Buco dell’ozono da record in Artico. E’ questa l’ultima notizia da parte degli scienziati di Copernicus Atmosphere Monitoring Service: le colonne dell’ozono sull’area hanno raggiunto valori bassi mai registrati prima generando una anomalia. L’ultima diminuzione così forte si era registrata durante la primavera boreale del 2011. Il livello così basso di ozono nell’Artico, come spiega l’agenzia Dire, è tale da formare un “buco” nello stato che protegge la Terra dai raggi ultravioletti nocivi che arrivano dal sole. E nel 2021, questo valore dovrebbe abbassarsi sempre di più. L’evento evidenziato dagli scienziati è assai raro in quella zona. A differenza del buco dell’ozono nell’Antartico si forma ogni anno durante la primavera australe, l’ultima volta in cui è stata registrata una riduzione di ozono chimico così forte in Artico risale a quasi dieci anni fa. Alla luce di quanto accaduto, gli studiosi del Cams prevedono che l’esaurimento dell’ozono nell’Artico nel 2020 sarà ancora più massiccio. L’importanza dell’ozonosfera è cosa risaputa, dal momento che questa agisce come una sorta di scudo proteggendo la Terra dalle radiazioni ultraviolette potenzialmente dannose. Ma come si forma, in concreto, il buco dell’ozono? Sostanze contenenti bromo e cloro si accumulano nel vortice polare restando chimicamente attive nell’oscurità. Le temperature del vortice possono scendere sotto i -78 gradi Celsius causando la creazione di cristalli di ghiaccio nelle nubi stratosferiche polari svolgendo un importante ruolo nelle reazioni chimiche. Quando il sole sorge sopra il polo, la sua energia rilascia atomi di cloro e bromo chimicamente attivi nel vortice che disgruggono le molecole di ozono e ne causano la formazione del buco.

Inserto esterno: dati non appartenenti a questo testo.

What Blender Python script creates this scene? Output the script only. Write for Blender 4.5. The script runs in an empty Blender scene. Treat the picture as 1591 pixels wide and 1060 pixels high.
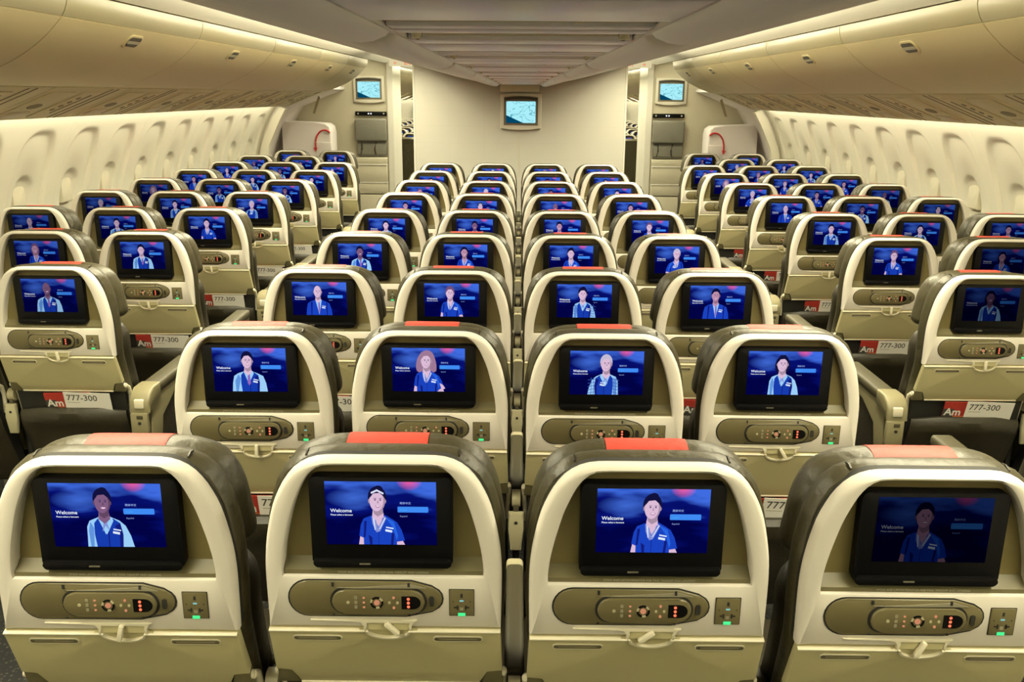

BUCO DELL’OZONO DA RECORD IN ARTICO: ATTIVITÀ COSTANTE DI MONITORAGGIO

Vincent-Henri Peuch, Director of the Copernicus Atmosphere Monitoring Service e che si è occupato del monitoraggio del buco dell’ozono nell’Artico, ha reso note le previsioni: “le temperature hanno ora iniziato ad aumentare nel vortice polare. Questo significa che l’esaurimento dell’ozono rallenterà e alla fine si fermerà, poiché l’aria polare si mescolerà con l’aria ricca di ozono dalle latitudini più basse”. Nelle prossime settimane il Cams continuerà il lavoro di monitoraggio come fatto fino a questo punto. Le sue scoperte hanno portato a dimostrare che nello strato tra 80 e 50 hPa, a circa 18 chilometri di altitudine, è stata esaurita. Ad intervenire sul tema, come spiega SkyTg24, è stato anche Diego Loyola, ricercatore dell’agenzia spaziale tedesca Dlr, secondo il quale il buco dell’ozono che si è aperto a marzo sull’Artico dovrebbe chiudersi entro metà aprile grazie ai dati forniti dal satellite Sentinel-5P legato all’attività di monitoraggio del Cams. Le stime dei ricercatori suggeriscono che il buco dell’ozono sull’Artico dovrebbe “chiudersi verso la metà di aprile 2020”.